Eine Empfehlung von Marie Luise Knott
Die Sonne und ich
Zweisprachige Ausgabe. Ausgewählt und aus dem Polnischen übersetzt von Dagmara Kraus und Henk Proeme. Urs Engeler, Schupfart 2024, 108 Seiten, Neue Sammlung 015, 12 Euro
Bekannt wurde Miron Białoszewski (1922–1983) hierzulande durch seine Erinnerungen aus dem Warschauer Aufstand von 1944. Doch in seinem Heimatland galt er vor allem als begnadeter Theatermacher und Dichter. Er dichtete »grammatikaffin« (Dagmara Kraus), alltäglich und experimentell (»schade zu überleben, ohne zu leben, / denn leben ist ein riesenerlebnis«).
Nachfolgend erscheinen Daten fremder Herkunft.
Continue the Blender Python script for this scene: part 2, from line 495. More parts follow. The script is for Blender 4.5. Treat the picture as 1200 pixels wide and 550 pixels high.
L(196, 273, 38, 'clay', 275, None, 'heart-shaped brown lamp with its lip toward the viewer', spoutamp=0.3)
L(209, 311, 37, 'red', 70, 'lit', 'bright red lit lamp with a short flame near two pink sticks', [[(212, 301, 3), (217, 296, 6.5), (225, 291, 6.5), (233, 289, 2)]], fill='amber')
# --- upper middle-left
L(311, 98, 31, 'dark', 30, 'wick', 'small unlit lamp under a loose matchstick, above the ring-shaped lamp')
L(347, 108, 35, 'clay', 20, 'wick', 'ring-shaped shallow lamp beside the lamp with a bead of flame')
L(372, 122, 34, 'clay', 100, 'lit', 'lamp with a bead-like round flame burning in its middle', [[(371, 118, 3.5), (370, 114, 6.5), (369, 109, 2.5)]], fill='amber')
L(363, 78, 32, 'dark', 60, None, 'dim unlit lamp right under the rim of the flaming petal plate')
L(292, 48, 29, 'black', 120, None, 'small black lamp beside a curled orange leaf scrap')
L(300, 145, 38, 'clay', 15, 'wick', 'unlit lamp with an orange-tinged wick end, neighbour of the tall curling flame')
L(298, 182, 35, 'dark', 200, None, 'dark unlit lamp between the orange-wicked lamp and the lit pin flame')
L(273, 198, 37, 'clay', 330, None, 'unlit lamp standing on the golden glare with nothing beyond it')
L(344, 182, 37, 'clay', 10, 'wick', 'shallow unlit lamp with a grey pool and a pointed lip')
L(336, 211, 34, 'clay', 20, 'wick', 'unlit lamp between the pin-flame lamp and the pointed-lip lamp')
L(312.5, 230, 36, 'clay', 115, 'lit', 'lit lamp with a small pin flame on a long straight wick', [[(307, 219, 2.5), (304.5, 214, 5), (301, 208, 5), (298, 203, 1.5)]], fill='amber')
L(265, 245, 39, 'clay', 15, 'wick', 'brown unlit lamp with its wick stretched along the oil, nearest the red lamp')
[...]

Schreiben und Leben, beides ist in seinem Werk ein verdichtetes Theater. Der Band Die Sonne und ich portraitiert das Leben im sozialistischen Plattenbau der 1970er-Jahre. Der lakonische, an Tagebucheinträge erinnernde Ton ist geblieben. Die Unmittelbarkeit auch. »Wir tragen uns aus / t r a g e n uns aus / in diesem Ei der Ewigkeit / und dann verschütten wir uns«. Oder »Plattenameisen«: »Alle / Verschwunden. / Was heißt das? / Ist das schlecht oder gut? / Auf jeden Fall / rette sich, wer kann / und was sich ergibt / das pack an!« Durch die großartige Nachdichtung von Dagmara Kraus und Henk Proeme können wir teilhaben an Białoszewskis Kunst, noch das Gewöhnlichste in Schönheit zu verwandeln.